Les paroles de l'apôtre Jacques, qui expriment cette tension entre le bien et le mal que nous portons dans notre nature humaine, sont d'une actualité étonnante : « Car la jalousie et les rivalités mènent au désordre et à toutes sortes d’actions malfaisantes. Au contraire, la sagesse qui vient d’en haut est d’abord pure, puis pacifique, bienveillante, conciliante, pleine de miséricorde et féconde en bons fruits, sans parti pris, sans hypocrisie. C’est dans la paix qu’est semée la justice, qui donne son fruit aux artisans de la paix. » (Jc 3, 16-18).

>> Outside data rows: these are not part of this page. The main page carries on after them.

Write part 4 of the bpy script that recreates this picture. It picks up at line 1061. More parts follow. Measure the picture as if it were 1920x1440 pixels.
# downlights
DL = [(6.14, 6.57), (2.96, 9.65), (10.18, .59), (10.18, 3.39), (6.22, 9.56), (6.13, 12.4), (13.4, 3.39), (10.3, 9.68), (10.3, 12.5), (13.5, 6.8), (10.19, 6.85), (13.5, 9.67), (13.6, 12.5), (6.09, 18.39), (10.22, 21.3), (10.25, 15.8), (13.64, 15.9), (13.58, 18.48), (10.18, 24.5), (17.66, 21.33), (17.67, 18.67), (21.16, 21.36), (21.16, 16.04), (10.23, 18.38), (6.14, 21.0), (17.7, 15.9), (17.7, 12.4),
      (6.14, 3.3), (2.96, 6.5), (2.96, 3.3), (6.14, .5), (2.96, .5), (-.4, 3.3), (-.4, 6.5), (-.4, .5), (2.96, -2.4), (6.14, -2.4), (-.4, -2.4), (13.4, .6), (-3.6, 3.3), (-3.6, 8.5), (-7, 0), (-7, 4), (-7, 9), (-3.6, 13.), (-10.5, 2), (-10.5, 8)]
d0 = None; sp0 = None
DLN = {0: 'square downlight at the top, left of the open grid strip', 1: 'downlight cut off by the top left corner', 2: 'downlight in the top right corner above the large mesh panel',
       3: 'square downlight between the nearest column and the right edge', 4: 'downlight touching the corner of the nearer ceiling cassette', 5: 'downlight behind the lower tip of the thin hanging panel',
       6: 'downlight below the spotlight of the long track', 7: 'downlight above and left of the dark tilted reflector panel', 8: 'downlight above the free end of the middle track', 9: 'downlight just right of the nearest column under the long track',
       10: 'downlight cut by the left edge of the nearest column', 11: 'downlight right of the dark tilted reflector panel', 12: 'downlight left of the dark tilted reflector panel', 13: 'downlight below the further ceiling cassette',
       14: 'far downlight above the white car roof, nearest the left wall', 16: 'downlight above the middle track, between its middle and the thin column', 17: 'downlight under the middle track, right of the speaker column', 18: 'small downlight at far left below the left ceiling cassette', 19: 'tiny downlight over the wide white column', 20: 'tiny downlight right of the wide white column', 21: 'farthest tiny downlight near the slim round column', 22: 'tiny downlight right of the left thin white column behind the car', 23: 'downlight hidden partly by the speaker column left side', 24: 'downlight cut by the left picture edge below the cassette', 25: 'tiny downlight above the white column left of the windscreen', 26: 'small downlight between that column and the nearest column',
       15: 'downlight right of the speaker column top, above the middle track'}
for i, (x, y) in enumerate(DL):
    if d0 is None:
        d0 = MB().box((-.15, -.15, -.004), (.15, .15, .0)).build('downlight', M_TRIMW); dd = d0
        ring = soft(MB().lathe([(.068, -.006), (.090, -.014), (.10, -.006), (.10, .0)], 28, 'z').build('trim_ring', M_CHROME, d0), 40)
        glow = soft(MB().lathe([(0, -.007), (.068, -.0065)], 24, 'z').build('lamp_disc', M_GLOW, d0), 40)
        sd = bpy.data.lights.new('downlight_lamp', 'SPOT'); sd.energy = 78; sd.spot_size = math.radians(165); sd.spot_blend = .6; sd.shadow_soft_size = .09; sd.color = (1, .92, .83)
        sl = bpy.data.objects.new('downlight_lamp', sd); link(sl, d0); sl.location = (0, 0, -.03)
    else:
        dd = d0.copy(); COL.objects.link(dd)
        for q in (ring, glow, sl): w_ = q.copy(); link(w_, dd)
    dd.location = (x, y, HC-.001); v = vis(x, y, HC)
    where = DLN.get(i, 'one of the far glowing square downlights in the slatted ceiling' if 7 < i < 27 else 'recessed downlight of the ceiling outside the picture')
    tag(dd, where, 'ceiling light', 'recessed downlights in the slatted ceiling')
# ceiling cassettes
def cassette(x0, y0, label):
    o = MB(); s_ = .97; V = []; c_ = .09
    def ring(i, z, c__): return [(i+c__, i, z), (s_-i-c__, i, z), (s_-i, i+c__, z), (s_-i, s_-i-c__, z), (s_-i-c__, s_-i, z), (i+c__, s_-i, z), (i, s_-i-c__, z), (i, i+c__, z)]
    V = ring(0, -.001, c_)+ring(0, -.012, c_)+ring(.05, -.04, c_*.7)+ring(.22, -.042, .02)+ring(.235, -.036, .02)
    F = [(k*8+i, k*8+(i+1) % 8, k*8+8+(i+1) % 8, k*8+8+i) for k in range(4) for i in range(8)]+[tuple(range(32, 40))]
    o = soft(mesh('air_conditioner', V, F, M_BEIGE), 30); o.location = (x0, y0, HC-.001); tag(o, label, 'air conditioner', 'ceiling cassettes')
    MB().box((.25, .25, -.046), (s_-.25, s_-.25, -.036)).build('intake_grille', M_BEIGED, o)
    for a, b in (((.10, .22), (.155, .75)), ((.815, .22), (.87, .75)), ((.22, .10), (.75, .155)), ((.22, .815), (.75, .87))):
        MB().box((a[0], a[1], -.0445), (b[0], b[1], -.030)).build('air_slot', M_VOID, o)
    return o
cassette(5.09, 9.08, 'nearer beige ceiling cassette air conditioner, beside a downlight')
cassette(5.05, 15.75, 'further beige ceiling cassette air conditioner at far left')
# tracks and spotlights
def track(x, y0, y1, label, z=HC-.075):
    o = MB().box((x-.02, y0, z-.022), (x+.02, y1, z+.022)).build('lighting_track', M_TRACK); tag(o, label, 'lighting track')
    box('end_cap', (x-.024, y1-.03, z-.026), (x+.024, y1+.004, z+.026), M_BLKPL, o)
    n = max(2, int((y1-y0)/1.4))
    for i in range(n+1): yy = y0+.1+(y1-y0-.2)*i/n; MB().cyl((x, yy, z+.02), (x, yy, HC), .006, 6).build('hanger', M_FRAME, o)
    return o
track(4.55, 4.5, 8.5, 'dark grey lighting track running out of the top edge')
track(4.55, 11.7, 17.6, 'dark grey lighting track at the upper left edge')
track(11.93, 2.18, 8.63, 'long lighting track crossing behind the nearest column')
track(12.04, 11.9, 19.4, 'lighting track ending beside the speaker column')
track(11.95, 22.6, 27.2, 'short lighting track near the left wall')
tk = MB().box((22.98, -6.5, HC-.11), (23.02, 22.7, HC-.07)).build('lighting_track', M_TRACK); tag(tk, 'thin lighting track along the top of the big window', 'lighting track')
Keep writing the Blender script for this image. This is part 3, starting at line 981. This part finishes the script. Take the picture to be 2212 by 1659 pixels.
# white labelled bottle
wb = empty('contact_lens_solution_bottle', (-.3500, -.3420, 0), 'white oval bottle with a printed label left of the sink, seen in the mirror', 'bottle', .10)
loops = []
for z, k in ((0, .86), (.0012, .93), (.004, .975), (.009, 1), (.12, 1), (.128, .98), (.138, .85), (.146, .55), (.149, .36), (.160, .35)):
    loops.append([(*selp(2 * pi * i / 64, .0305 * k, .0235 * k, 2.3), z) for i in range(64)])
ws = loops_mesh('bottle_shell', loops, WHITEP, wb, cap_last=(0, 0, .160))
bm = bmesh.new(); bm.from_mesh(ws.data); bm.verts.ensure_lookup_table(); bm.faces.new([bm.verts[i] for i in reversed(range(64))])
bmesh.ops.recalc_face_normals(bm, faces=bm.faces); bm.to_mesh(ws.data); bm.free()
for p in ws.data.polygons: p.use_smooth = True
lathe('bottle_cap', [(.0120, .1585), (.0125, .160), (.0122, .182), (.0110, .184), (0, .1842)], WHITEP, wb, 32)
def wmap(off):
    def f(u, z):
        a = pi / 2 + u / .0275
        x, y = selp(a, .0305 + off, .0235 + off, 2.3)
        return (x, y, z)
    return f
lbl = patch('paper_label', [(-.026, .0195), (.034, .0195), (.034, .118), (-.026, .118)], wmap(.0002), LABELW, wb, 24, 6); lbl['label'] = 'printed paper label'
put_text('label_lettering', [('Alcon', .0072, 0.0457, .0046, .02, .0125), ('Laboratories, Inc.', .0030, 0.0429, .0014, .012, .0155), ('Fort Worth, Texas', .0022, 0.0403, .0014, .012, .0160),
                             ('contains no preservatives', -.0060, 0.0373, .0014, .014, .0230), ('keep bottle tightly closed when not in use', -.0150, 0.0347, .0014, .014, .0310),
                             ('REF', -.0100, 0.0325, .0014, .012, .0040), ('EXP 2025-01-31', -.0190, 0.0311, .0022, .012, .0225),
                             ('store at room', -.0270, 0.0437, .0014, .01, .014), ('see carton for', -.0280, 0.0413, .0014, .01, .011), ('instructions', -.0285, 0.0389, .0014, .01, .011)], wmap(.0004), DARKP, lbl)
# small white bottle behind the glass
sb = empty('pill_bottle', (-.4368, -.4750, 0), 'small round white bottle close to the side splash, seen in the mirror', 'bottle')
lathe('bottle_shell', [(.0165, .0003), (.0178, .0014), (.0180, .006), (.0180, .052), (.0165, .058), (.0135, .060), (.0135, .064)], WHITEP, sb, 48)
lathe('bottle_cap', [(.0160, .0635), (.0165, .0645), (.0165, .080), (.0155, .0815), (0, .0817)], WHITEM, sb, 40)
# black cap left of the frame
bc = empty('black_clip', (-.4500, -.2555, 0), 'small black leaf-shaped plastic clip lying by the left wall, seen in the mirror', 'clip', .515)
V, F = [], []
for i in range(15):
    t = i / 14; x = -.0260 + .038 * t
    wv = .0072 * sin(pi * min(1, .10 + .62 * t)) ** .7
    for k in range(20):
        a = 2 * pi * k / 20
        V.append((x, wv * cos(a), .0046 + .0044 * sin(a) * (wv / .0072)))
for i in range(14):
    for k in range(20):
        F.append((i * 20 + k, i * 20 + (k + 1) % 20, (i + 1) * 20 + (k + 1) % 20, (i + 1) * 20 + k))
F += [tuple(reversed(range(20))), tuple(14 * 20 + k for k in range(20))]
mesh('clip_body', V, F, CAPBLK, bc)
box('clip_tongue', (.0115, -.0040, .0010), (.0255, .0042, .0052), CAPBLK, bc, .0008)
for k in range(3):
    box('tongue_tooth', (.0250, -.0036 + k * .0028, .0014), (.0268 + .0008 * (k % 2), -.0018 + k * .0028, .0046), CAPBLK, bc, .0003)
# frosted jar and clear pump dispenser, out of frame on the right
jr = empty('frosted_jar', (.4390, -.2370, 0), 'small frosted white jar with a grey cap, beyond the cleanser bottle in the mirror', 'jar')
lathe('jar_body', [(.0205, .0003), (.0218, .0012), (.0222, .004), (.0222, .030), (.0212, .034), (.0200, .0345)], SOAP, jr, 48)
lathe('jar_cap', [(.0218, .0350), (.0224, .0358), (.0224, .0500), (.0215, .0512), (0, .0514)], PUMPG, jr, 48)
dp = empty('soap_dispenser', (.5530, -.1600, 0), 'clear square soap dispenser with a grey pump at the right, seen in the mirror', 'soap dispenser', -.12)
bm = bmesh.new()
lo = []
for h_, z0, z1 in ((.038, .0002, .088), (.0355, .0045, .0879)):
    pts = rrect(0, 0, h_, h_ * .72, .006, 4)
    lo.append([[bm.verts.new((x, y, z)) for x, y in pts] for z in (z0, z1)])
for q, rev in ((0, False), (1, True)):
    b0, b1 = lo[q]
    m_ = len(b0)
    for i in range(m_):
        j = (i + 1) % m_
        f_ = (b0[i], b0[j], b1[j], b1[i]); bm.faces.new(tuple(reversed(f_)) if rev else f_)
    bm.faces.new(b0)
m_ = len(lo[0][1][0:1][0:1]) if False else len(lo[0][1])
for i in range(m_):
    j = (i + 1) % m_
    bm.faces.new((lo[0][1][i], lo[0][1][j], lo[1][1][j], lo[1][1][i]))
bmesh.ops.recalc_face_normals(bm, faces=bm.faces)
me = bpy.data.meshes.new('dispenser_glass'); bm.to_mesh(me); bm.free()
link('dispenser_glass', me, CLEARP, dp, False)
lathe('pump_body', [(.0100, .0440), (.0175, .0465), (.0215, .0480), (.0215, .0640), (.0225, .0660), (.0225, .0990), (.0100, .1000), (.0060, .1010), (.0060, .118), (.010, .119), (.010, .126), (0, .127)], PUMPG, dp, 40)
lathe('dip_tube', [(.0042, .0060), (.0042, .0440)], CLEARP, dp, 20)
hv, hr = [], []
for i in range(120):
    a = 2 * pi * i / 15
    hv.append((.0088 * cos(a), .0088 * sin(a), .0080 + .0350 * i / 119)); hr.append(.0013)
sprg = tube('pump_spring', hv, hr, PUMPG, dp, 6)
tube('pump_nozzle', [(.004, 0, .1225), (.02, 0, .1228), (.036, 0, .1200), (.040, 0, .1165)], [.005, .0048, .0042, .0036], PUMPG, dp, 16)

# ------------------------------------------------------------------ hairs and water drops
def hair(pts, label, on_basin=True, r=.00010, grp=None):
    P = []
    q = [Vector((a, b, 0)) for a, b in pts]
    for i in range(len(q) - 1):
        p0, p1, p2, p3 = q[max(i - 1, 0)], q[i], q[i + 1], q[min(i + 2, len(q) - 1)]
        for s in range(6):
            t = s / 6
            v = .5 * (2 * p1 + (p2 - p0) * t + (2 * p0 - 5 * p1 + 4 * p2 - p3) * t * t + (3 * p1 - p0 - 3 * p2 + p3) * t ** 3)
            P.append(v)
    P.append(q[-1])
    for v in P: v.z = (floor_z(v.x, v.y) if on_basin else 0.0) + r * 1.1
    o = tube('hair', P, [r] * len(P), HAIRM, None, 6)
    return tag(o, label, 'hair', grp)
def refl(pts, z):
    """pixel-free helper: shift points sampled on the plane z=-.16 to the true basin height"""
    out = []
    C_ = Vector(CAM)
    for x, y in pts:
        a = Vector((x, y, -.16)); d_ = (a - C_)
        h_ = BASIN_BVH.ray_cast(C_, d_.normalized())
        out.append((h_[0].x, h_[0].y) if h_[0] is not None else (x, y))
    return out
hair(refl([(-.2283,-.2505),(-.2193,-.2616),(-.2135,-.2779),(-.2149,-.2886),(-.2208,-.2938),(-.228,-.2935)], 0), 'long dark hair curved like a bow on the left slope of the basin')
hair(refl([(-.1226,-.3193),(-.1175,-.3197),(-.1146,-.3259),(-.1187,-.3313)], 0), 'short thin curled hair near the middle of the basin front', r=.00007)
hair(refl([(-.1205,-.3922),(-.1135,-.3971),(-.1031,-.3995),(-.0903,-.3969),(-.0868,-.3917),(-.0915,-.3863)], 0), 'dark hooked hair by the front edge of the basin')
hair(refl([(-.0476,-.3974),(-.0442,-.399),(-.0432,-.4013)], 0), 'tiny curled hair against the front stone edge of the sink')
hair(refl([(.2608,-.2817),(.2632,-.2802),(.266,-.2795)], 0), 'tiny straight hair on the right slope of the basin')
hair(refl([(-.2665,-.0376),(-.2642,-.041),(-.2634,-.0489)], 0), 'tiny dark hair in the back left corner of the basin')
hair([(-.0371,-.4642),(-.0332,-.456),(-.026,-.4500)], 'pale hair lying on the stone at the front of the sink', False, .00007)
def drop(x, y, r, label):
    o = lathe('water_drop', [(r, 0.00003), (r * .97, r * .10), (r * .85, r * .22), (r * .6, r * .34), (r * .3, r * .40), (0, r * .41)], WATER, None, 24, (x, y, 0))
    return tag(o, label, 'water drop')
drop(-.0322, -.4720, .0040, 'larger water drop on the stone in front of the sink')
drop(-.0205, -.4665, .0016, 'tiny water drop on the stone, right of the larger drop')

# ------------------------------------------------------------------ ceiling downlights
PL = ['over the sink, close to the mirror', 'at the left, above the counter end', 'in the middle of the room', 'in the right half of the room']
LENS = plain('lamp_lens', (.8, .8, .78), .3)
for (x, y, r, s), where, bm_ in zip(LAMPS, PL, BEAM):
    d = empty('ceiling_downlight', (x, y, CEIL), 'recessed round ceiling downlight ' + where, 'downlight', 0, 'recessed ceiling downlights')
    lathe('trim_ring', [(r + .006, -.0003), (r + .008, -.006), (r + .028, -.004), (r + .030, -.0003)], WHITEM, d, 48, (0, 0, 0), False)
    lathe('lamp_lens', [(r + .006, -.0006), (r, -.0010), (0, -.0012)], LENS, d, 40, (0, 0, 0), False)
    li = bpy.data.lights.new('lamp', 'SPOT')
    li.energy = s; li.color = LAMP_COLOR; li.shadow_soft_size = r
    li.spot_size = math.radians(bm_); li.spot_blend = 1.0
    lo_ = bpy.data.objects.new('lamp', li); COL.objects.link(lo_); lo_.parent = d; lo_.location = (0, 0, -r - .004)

De la paix intérieure naît la paix autour de nous. Nous le remarquons en nous-mêmes et nous sommes particulièrement reconnaissants lorsque survient dans notre vie un artisan de paix : ces personnes qui sont porteuses d'une lumière, qui tissent l'unité et la concorde - l'harmonie des cœurs -, qui ouvrent des horizons et communiquent leur joie. Pour reprendre les mots du pape François, ce sont ces « saints de la porte d'à côté » qui construisent la paix à côté de chez nous. Ces personnes nous inspirent par leur exemple de pédagogues de la paix.

Souvent, la contribution à la paix que nous pouvons apporter autour de nous passe par le développement d'une attitude de compréhension envers les autres. « Plus qu'à donner, la charité consiste à comprendre », enseignait saint Josémaria. L'esprit de compréhension est une manifestation de la charité chrétienne du bon enfant de Dieu : car le Seigneur nous veut sur tous les chemins droits de la terre, pour répandre la semence de la fraternité - et non de l'ivraie -, de l'excuse, du pardon, de la charité, de la paix » (Quand le Christ passe, n° 124).

Se souvenir aujourd'hui de saint Josémaria, c'est aussi renouveler cet engagement à œuvrer pour la paix en étant « frères de toutes les créatures et semeurs de paix et de joie ». « La paix désarmée et désarmante » du Christ ressuscité, annoncée par Léon XIV dans son premier discours, pourrait bien inspirer notre quotidien, non pas comme un idéal abstrait, mais comme une attitude concrète : une manière d'être au monde qui génère la réconciliation, l'espérance et l'unité.